At the conclusion of the 2007 tournament, Eddie Butler, the former Wales captain turned commentator, mused on the irony that the World Cup-winning nation had dispensed with their coach, while the majority of the defeated nations kept faith with theirs. "Widely admired he may have been by the outside world, he simply had the wrong surname in a country where the politics of integration overwhelm the process of putting the best team on the field," Butler wrote in his column in TheObserver.

After signing off four years in charge by winning the Webb Ellis Cup, White was duly replaced by the first non-white Springbok boss, Peter De Villiers. The new man has polarised opinion ever since, but he has certainly perpetuated the cycle of success that White began. In a country where not everything is black and white, De Villiers rarely deals in shades of grey. However, a series win over the British & Irish Lions as well as a Tri Nations title mean he has often been forgiven his foibles.

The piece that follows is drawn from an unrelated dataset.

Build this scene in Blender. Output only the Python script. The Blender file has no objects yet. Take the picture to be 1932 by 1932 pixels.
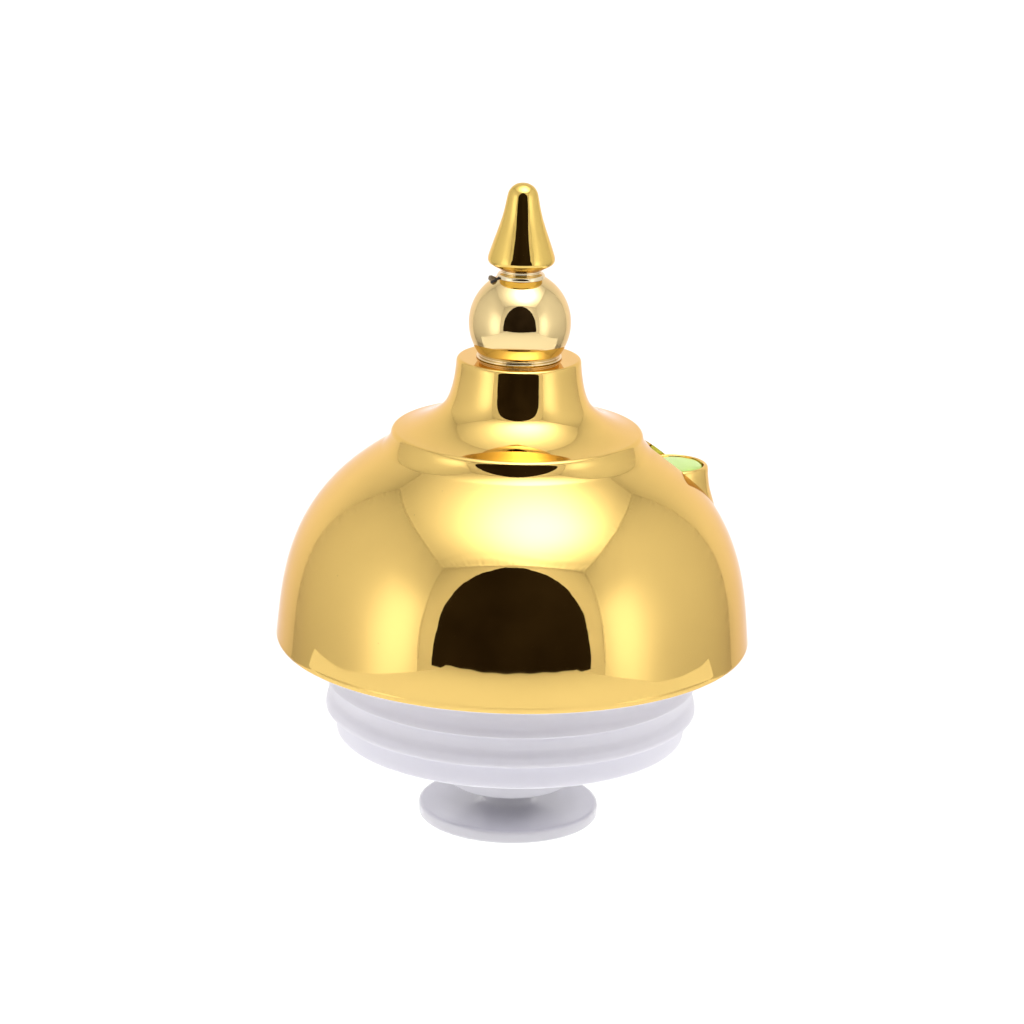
import bpy, bmesh, math, random
from mathutils import Vector, Matrix

# ------------------------------------------------------------------ scale
PX = 0.065 / 446.0              # one unit of the measured profile, in metres
DIST = 6500.0                   # camera distance in profile units
ELEV = math.radians(16.6)
ROLL = math.radians(1.42)
CE, SE = math.cos(ELEV), math.sin(ELEV)

def z_of(row):                  # height on the axis (profile units, 0 = aim point)
    t = 966.0 - row
    return t * DIST / (DIST * CE + t * SE)

Z0 = 603.0                      # the foot stands on z = 0

def rz(w, row):                 # measured half width and row -> metres
    z = z_of(row)
    return (w * (DIST - z * SE) / DIST * PX, (z + Z0) * PX)

def rf(r, row):                 # radius (profile units) and the row at which its front shows -> metres
    lo, hi = -900.0, 900.0
    for _ in range(60):
        z = (lo + hi)/2
        y = 966.0 - DIST*(z*CE - r*SE)/(DIST - z*SE - r*CE)
        if y > row: lo = z
        else: hi = z
    return (r*PX, (z + Z0)*PX)

# ------------------------------------------------------------------ camera
sc = bpy.context.scene
col = sc.collection
cam_d = bpy.data.cameras.new('camera')
cam = bpy.data.objects.new('camera', cam_d)
col.objects.link(cam)
cam_d.sensor_width = 36.0
cam_d.lens = 18.0 * DIST / 966.0
cam_d.shift_x = -6.0 / 1932.0
cam_d.clip_start = 0.01
cam_d.clip_end = 100.0
fwd = Vector((0, CE, -SE)); right0 = Vector((1, 0, 0)); up0 = Vector((0, SE, CE))
rgt = right0 * math.cos(ROLL) + up0 * math.sin(ROLL)
upv = up0 * math.cos(ROLL) - right0 * math.sin(ROLL)
aim = Vector((0, 0, Z0 * PX))
m = Matrix((rgt, upv, -fwd)).transposed().to_4x4()
m.translation = aim - fwd * DIST * PX
cam.matrix_world = m
sc.camera = cam

# ------------------------------------------------------------------ world, view
w = bpy.data.worlds.new('World'); sc.world = w; w.use_nodes = True
_n, _l = w.node_tree.nodes, w.node_tree.links          # the dark studio room outside the tent
_tc = _n.new('ShaderNodeTexCoord'); _ns = _n.new('ShaderNodeTexNoise'); _ns.inputs['Scale'].default_value = 1.6; _ns.inputs['Detail'].default_value = 3
_cr = _n.new('ShaderNodeValToRGB')
_cr.color_ramp.elements[0].position = 0.35; _cr.color_ramp.elements[0].color = (0.019, 0.0125, 0.008, 1)
_cr.color_ramp.elements[1].position = 0.75; _cr.color_ramp.elements[1].color = (0.036, 0.025, 0.017, 1)
_l.new(_tc.outputs['Generated'], _ns.inputs['Vector']); _l.new(_ns.outputs['Fac'], _cr.inputs['Fac'])
_l.new(_cr.outputs['Color'], _n['Background'].inputs['Color'])
_n['Background'].inputs['Strength'].default_value = 1.0
sc.view_settings.view_transform = 'Standard'
sc.view_settings.look = 'None'
sc.view_settings.exposure = 0
sc.view_settings.gamma = 1
sc.cycles.use_denoising = True
sc.cycles.max_bounces = 12
sc.cycles.sample_clamp_indirect = 8.0

# ------------------------------------------------------------------ lamps (outside a white fabric tent, plus added ones whitening board and backdrop)
TW, TF, TB, TH = 0.73, -0.76, 0.56, 0.98      # half width, front, back, height of the tent
TZ = -0.35                                    # floor of the tent, below the raised board
BW, BF, BB = 0.43, -0.75, 0.052                # the white board the lid stands on: half width, front, back
def lamp(name, loc, target, sx, sy, power, color=(1, 1, 1)):
    d = bpy.data.lights.new(name, 'AREA'); d.shape = 'RECTANGLE'
    d.size, d.size_y, d.energy, d.color = sx, sy, power, color
    o = bpy.data.objects.new(name, d); col.objects.link(o)
    o.location = loc
    o.rotation_euler = (Vector(target) - Vector(loc)).to_track_quat('-Z', 'Y').to_euler()
    return o
lamp('board_fill_lamp', (0, (TF+TB)/2, TZ + 0.01), (0, (TF+TB)/2, 0), 1.0, 1.1, 5.55)  # added below the board only to make the ground come out pure white
lamp('backdrop_fill_lamp', (0, TB + 0.28, -0.02), (0, TB, -0.02), 1.6, 0.7, 5.0)  # added behind the backdrop to hold it white in view
lamp('back_fill_lamp', (0, TB + 0.6, 0.6), (0, TB, 0.6), 1.8, 1.0, 8.5)
lamp('left_fill_lamp', (-TW - 0.7, -0.1, 0.5), (-TW, -0.1, 0.5), 2.0, 1.4, 12.0)
lamp('right_fill_lamp', (TW + 0.7, -0.1, 0.5), (TW, -0.1, 0.5), 2.0, 1.4, 12.0)
lamp('left_key_lamp', (-TW - 0.18, -0.50, 0.13), (-TW, -0.50, 0.13), 0.42, 0.6, 2.15)
lamp('right_key_lamp', (TW + 0.18, -0.52, 0.15), (TW, -0.52, 0.15), 0.36, 0.6, 1.9)
lamp('top_lamp', (0.15, -0.24, TH + 0.35), (0.13, -0.22, TH), 0.55, 0.5, 17.0)
lamp('top_fill_lamp', (0, -0.1, TH + 0.6), (0, -0.1, TH), 1.8, 1.6, 11.0)

# ------------------------------------------------------------------ materials
def nt(name):
    mt = bpy.data.materials.new(name); mt.use_nodes = True
    t = mt.node_tree
    return mt, t, t.nodes['Principled BSDF'], t.links

def gold(name, base, rough, specks=True):
    mt, t, b, l = nt(name)
    b.inputs['Metallic'].default_value = 1.0
    b.inputs['Roughness'].default_value = rough
    b.inputs['Base Color'].default_value = (*base, 1)
    b.inputs['Specular Tint'].default_value = (0.84, 0.69, 0.61, 1)
    tc = t.nodes.new('ShaderNodeTexCoord')
    # faint moulding waviness
    n1 = t.nodes.new('ShaderNodeTexNoise'); n1.inputs['Scale'].default_value = 55; n1.inputs['Detail'].default_value = 1
    l.new(tc.outputs['Object'], n1.inputs['Vector'])
    b1 = t.nodes.new('ShaderNodeBump'); b1.inputs['Strength'].default_value = 0.05; b1.inputs['Distance'].default_value = 0.001
    l.new(n1.outputs['Fac'], b1.inputs['Height'])
    l.new(b1.outputs['Normal'], b.inputs['Normal'])
    # lacquer haze: faint change of gloss
    n2 = t.nodes.new('ShaderNodeTexNoise'); n2.inputs['Scale'].default_value = 30; n2.inputs['Detail'].default_value = 4
    l.new(tc.outputs['Object'], n2.inputs['Vector'])
    mr = t.nodes.new('ShaderNodeMapRange')
    mr.inputs['From Min'].default_value = 0.35; mr.inputs['From Max'].default_value = 0.7
    mr.inputs['To Min'].default_value = rough * 0.7; mr.inputs['To Max'].default_value = rough * 1.5
    l.new(n2.outputs['Fac'], mr.inputs['Value']); l.new(mr.outputs['Result'], b.inputs['Roughness'])
    if specks:                      # tiny dust specks
        v = t.nodes.new('ShaderNodeTexVoronoi'); v.inputs['Scale'].default_value = 120
        l.new(tc.outputs['Object'], v.inputs['Vector'])
        lt = t.nodes.new('ShaderNodeMath'); lt.operation = 'LESS_THAN'; lt.inputs[1].default_value = 0.016
        l.new(v.outputs['Distance'], lt.inputs[0])
        mx = t.nodes.new('ShaderNodeMix'); mx.data_type = 'RGBA'
        mx.inputs['A'].default_value = (*base, 1)
        mx.inputs['B'].default_value = (base[0] * 0.55, base[1] * 0.5, base[2] * 0.5, 1)
        l.new(lt.outputs[0], mx.inputs['Factor']); l.new(mx.outputs['Result'], b.inputs['Base Color'])
    return mt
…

De Villiers has enjoyed a choice war of words with his opposite number, Graeme Henry, in the build up to tomorrow's Tri Nations opener in New Zealand. The two men are cut from very different cloth. Indeed, Henry, another former schoolmaster, bears far more similarities to De Villiers' predecessor. Between them, White and Henry, they won the IRB Coach of the Year award four years in succession from 2004 to 2007.

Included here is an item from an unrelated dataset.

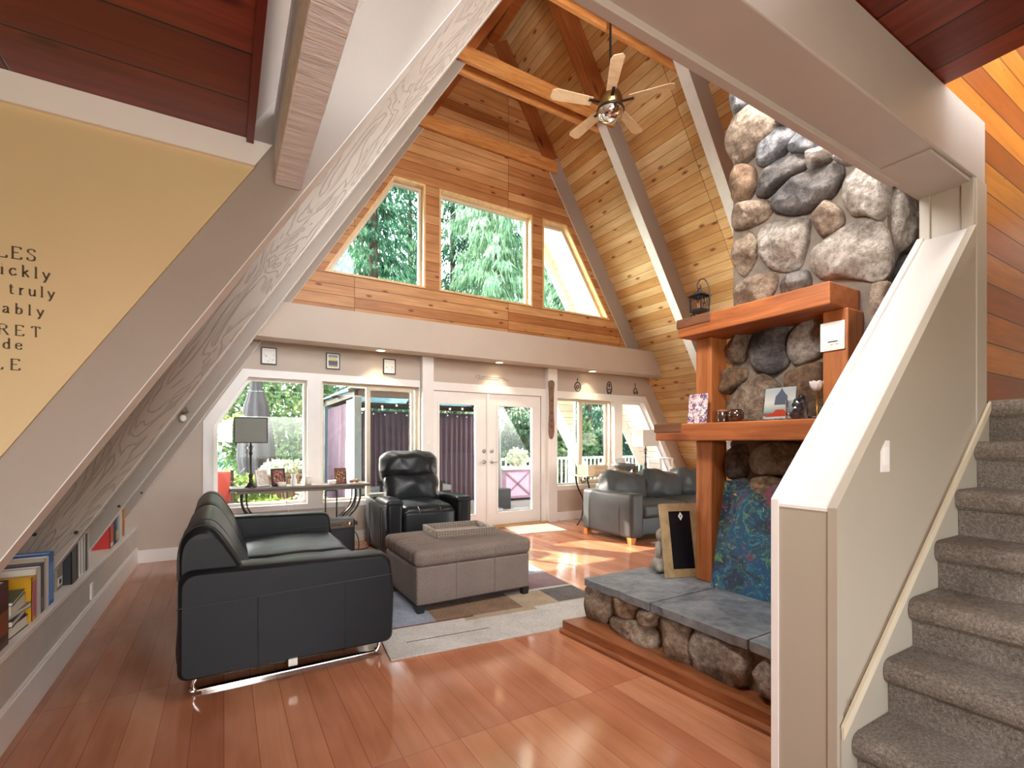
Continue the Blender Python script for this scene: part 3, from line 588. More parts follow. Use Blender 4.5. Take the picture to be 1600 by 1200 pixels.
# ------------------------------------------------------------------ recliner
rec = thing('recliner', (2.06, 5.85, 0), 'black leather recliner with wide storage arms in front of the sliding window', 'recliner')
m = M(); m.soft((2.06, 5.86, .24), (.62, .85, .40), .03, 4); m.build('base', m_lea, rec)
m = M(); m.soft((2.06, 5.68, .475), (.64, .70, .17), .07, 8, (0, .01, .05), None, .014, 5, 3)
m.soft((2.06, 5.335, .30), (.635, .10, .42), .04, 6, (0, .03, .0), None, .006, 6, 7); o = m.build('seat_cushion', m_lea2, rec)
m_st = plain('light_stitching', '#5b5d5e', .6)
for x in (1.93, 2.19): M().tube(spline([(x, 5.282, .12), (x, 5.272, .3), (x, 5.285, .47), (x, 5.36, .55), (x, 5.6, .597), (x, 5.8, .60)], 4), .0035, 6).build('seam', m_st, o)
tl = Matrix.Rotation(R(-14), 3, 'X')
m = M(); m.soft((2.07, 6.0, .70), (.70, .24, .46), .10, 10, (0, .055, 0), tl, .028, 7, 1); o = m.build('backrest', m_lea2, rec)
m = M(); m.soft((2.06, 6.075, .985), (.735, .27, .40), .125, 10, (.02, .07, .01), tl, .028, 7, 2); o2 = m.build('headrest_pillow', m_lea2, rec)
for x in (1.94, 2.18): M().tube(spline([(x, 5.875, .60), (x, 5.845, .72), (x, 5.885, .84)], 4), .003, 6).build('seam', m_black, o); M().tube(spline([(x, 5.935, .86), (x, 5.885, .98), (x, 5.955, 1.12)], 4), .003, 6).build('seam', m_black, o2)
for sx, x in ((-1, 1.645), (1, 2.495)):
    m = M(); m.soft((x, 5.79, .32), (.19, .98, .61), .045, 5, (.0, .0, .0), None, .006, 5, x); o = m.build('armrest', m_lea, rec)
    m = M(); m.soft((x, 5.54, .612), (.20, .50, .07), .033, 5, (0, 0, .012), None, .006, 6, x); m.build('arm_pad', m_lea2, rec)
    if sx < 0:
        s = M(); s.lathe((x - .01, 5.62, .652), [(.045, 0), (.045, .006), (.036, .006), (.034, .001)], 18); s.build('cup_holder', m_black, o)
        s = M(); s.box(x - .085, x + .07, 5.90, 6.2, .622, .636); s.build('storage_lid', m_lea, o, .004)
        for yy in (5.46, 5.56, 6.05): M().tube([(x - .096, yy, .06), (x - .097, yy, .55)], .003, 6).build('seam', m_black, o)
m = M(); m.tube(spline([(1.58, 6.1, .02), (1.50, 5.98, .008), (1.42, 5.96, .008), (1.34, 6.0, .008)], 5), .006, 6); o = m.build('power_cord', m_black); tag(o, 'black power cord on the floor behind the recliner', 'cord')
# ------------------------------------------------------------------ console by the left window and what stands on it
m_ctop = timber('dark_console_top', '#4a4037', '#6d6054', .3, (4, 20, 20), False)
con = thing('console_table', (.80, 6.15, 0), 'dark console table with curved iron legs behind the loveseat', 'table')
m = M(); m.box(.05, 1.55, 5.98, 6.32, .765, .80); m.build('tabletop', m_ctop, con, .008); m = M(); m.box(.12, 1.48, 6.0, 6.3, .735, .765); m.build('apron', m_ctop, con)
for x, d in ((.17, 1), (1.43, -1)):
    for yy in (6.03, 6.27):
        m = M(); m.tube(spline([(x, yy, .74), (x + d * .0, yy, .62), (x + d * .05, yy, .50), (x + d * .16, yy, .38), (x + d * .24, yy, .25), (x + d * .22, yy, .10), (x + d * .12, yy, .012)], 6), .013, 8)
        m.tube(spline([(x + d * .045, yy, .74), (x + d * .05, yy, .60), (x + d * .10, yy, .49), (x + d * .20, yy, .38)], 5), .007, 6); m.build('leg', m_dkmetal, con)
m = M(); m.bar((.38, 6.03, .25), (.38, 6.27, .25), .02, .02); m.bar((1.22, 6.03, .25), (1.22, 6.27, .25), .02, .02); m.bar((.38, 6.15, .25), (1.22, 6.15, .25), .02, .02); m.build('stretcher', m_dkmetal, con)
ZC = .80
def table_lamp(x, y, z, sw, sd, sh, zs, lab, shade_col, edge, rz=0):
    r = thing('table_lamp', (x, y, z), lab, 'lamp', None, rz)
    m = M(); m.lathe((0, 0, 0), [(.062, 0), (.062, .012), (.045, .025), (.022, .06), (.016, .10), (.024, .13), (.012, .16), (.010, zs - z - .14), (.022, zs - z - .12), (.010, zs - z - .09), (.018, zs - z - .05), (.008, zs - z - .02), (.008, zs - z + sh * .9)], 16); m.build('lamp_base', m_dkmetal, r, world=False)
    m = M(); m.ball((0, 0, zs - z - .06), (.035, .035, .03), 14); m.build('crystal_ball', glass_mat('crystal', (.9, .9, .9), 3), r, world=False)
    a = [(-sw / 2, -sd / 2), (sw / 2, -sd / 2), (sw / 2, sd / 2), (-sw / 2, sd / 2)]
    o = M().plate(a, [inset(a, .004)], lambda p, q, t: (p, q, t), zs - z, zs - z + sh).build('lamp_shade', plain('shade_fabric', shade_col, .9), r, world=False)
    if edge:
        s = M()
        for zz in (zs - z - .003, zs - z + sh - .007): s.plate(inset(a, -.003), [inset(a, .005)], lambda p, q, t: (p, q, t), zz, zz + .011)
        for p, q in a: s.box(p - .005, p + .005, q - .005, q + .005, zs - z, zs - z + sh)
        s.build('shade_trim', m_black, o, world=False)
    return r
table_lamp(.255, 6.08, ZC, .315, .20, .275, 1.293, 'table lamp with a rectangular grey shade edged in black', '#8b8d86', True)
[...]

It is reassuring to know that, despite being such well-remunerated celebrities, sports stars such as Bryan Habana and Francois Steyn can still be brought to heel by coaches who first learnt their trade in classrooms. White, who was the first man to coach South Africa at every level from under-19 up to seniors, owes many of his ego-management skills to a trip he made to the US, where he shadowed the former Los Angeles Lakers basketball coach, Pat Riley.

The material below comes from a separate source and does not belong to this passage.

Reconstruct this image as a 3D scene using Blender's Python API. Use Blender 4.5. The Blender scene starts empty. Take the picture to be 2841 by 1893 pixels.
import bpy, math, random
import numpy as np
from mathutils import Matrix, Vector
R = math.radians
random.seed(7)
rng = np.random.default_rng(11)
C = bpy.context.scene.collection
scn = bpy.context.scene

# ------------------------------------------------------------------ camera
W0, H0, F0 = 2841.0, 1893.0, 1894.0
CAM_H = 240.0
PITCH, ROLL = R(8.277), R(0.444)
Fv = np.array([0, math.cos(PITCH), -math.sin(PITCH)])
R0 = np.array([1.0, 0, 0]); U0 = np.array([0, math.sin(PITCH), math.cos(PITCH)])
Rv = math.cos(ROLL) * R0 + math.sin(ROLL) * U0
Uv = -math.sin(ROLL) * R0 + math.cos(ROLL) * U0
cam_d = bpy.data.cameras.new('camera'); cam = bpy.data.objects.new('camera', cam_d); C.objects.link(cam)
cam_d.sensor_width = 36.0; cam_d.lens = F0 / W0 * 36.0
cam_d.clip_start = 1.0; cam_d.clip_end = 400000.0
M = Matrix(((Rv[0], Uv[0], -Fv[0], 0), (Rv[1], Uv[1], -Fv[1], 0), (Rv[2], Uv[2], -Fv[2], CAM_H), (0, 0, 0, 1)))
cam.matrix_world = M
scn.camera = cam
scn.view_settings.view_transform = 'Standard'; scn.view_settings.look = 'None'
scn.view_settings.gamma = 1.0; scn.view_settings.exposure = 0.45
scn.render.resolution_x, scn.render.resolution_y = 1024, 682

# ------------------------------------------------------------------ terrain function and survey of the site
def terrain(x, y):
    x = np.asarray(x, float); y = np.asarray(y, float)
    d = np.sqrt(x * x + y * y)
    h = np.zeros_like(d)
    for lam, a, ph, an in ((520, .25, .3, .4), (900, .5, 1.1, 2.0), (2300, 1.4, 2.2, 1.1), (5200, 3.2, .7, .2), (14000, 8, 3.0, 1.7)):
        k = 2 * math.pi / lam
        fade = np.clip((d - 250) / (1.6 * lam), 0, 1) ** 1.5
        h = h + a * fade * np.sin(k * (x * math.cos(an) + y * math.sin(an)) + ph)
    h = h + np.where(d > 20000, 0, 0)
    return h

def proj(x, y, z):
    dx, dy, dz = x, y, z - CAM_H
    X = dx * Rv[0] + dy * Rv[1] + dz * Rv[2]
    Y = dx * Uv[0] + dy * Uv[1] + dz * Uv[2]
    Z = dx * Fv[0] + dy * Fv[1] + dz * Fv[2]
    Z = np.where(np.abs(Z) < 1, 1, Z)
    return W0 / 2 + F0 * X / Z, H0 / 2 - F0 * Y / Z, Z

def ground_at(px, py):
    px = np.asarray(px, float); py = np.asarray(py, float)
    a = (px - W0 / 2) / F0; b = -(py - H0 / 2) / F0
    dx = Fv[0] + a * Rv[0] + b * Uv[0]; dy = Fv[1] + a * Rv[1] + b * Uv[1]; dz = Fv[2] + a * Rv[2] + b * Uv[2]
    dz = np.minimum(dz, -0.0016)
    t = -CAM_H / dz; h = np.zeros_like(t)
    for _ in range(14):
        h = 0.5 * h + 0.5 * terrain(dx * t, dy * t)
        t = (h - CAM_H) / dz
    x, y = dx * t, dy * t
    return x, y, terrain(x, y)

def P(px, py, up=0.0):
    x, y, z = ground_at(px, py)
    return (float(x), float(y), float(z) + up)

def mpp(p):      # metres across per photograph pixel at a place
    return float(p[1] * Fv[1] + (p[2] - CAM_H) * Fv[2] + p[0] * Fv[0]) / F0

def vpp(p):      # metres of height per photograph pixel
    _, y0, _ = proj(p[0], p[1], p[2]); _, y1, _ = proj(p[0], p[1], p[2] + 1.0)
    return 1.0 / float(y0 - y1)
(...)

"He was a phenomenal basketball coach who won [five] NBA titles," said White, who first taught at Jeppe High School for Boys. "He had to deal with guys like Shaquille O'Neal, so spending time with him put it into perspective. At the end of the day, when you are coaching rugby players, sure, there is a massive amount of ego that you have to deal with, but it is all relative. All coaches have to deal with those types of things."

Given the political backdrop of a country in transition, the coach of the South Africa rugby team is frequently faced with difficulties beyond the playing field. When he was asked why he put up with it all, by a rugby magazine in 2007, White recounted the words of the former New Zealand coach, John Hart: "Don't forget one thing - you only coach your country once. There is no guy who gets another chance, and those words have stuck with me."

Now he is ready to challenge that theory. By the time the next World Cup concludes, in New Zealand in 12 months time, White will have been out of the international game for four years. Just enough time, he reckons, to freshen the spirit in preparation for another crack at the big time. He wants to return to international rugby, most likely with Eddie Jones, the former Australia coach who acted as a consultant during South Africa's 2007 triumph, at his side.

"I'd like to have one more go," Jones said. "But it has to be a team who can either improve considerably or has a chance of winning things." Wales have already been put on alert that their coach, Warren Gatland, is likely to move on at the conclusion of next year's tournament. However, one position sticks out in White's mind more than any others. "There is a possibility that Eddie and I would like to put our names in the hat and say, let's see if we can get another bash at coaching South Africa."